Si ces mesures constituent un pas significatif, elles ne sont toutefois pas suffisantes pour renforcer le caractère réellement dissuasif d’une non déclaration.
A ce titre, alors que le projet de loi simplification de la vie économique adopté par le Sénat le 22 octobre 2024 proposait d’augmenter significativement les amendes en cas de manquement à l’obligation de déclaration, cette mesure est tombée lors des discussions sur le texte à l’Assemblée Nationale, finalement adopté le 17 juin 2025. Cette augmentation du taux de l’amende, en substitution de la peine d’emprisonnement jamais mise en œuvre en pratique, aurait pourtant été déterminante et plus adaptée aux enjeux spécifiques. Un plaidoyer à continuer.
RENFORCEMENT DU DISPOSITIF LCB-FT
La loi du 13 juin 2025 visant à sortir la France du piège du narcotrafic a placé les enjeux de lutte contre la délinquance financière au cœur des débats. Il était temps, à l’heure où 70% des réseaux criminels opérant au sein de l’UE utilisent le blanchiment et la corruption pour financer leurs activités illicites.
Prenant acte des difficultés d’identification des avoirs criminels, une mesure phare de cette nouvelle législation, soutenue par Transparency International France, concerne l’adoption d’une série de dispositions visant à assujettir à la réglementation sur la lutte contre le blanchiment de capitaux et le financement du terrorisme (LCB-FT) les personnes se livrant à titre habituel et principal à la vente ou à la location de navires de plaisance, de véhicules automobiles, ou d’aéronefs privés (au-delà d’un certain seuil fixé par décret). Il en va de même pour les promoteurs immobiliers et les marchands de biens qui n’étaient pas soumis jusqu’ici à cette législation, ce que déplorait un rapport sur l’opacité immobilière récemment publié par Transparency International. Ces dispositions sont bienvenues, à l’heure où la France figure parmi les 10 destinations privilégiées pour blanchir des fonds.
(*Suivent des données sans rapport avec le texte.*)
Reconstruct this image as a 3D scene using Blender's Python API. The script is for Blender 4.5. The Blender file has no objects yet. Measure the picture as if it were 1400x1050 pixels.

A ce titre, le rôle joué par les professionnels pour prévenir, détecter et signaler toute opération potentiellement frauduleuse est aujourd’hui déterminant.
Au cours des débats législatifs sur le narcotrafic, Transparency International France a également eu l’opportunité de rappeler la nécessité de favoriser la récolte de données sur certains avoirs clés qui sont des véhicules privilégiés du blanchiment de capitaux (yachts, œuvres d’art etc). Si ces recommandations n’ont pas été suivies d’effet, elles demeurent plus que jamais actuelles.
Dans le contexte de l’étude Strengthened Enforcement Capacities of Public Authorities soutenue par la Commission européenne et conduit par Transparency International dans plusieurs pays de l’Union européenne, Transparency International France a recueilli des informations en source ouverte et auprès de plusieurs administrations françaises sur l’accessibilité et la qualité de certaines données en France afin de favoriser la détection précoce des délits financiers. Les premiers résultats de cette enquête démontrent la nécessité pour les autorités françaises d’initier des réformes afin de favoriser l’accès à certaines données clés en matière de lutte contre le blanchiment de capitaux et le financement du terrorisme (création de registres centralisés, exhaustivité des données recueillies dans les registres, ouverture de certains registres à la société civile, ergonomie des plateformes, interconnexion…).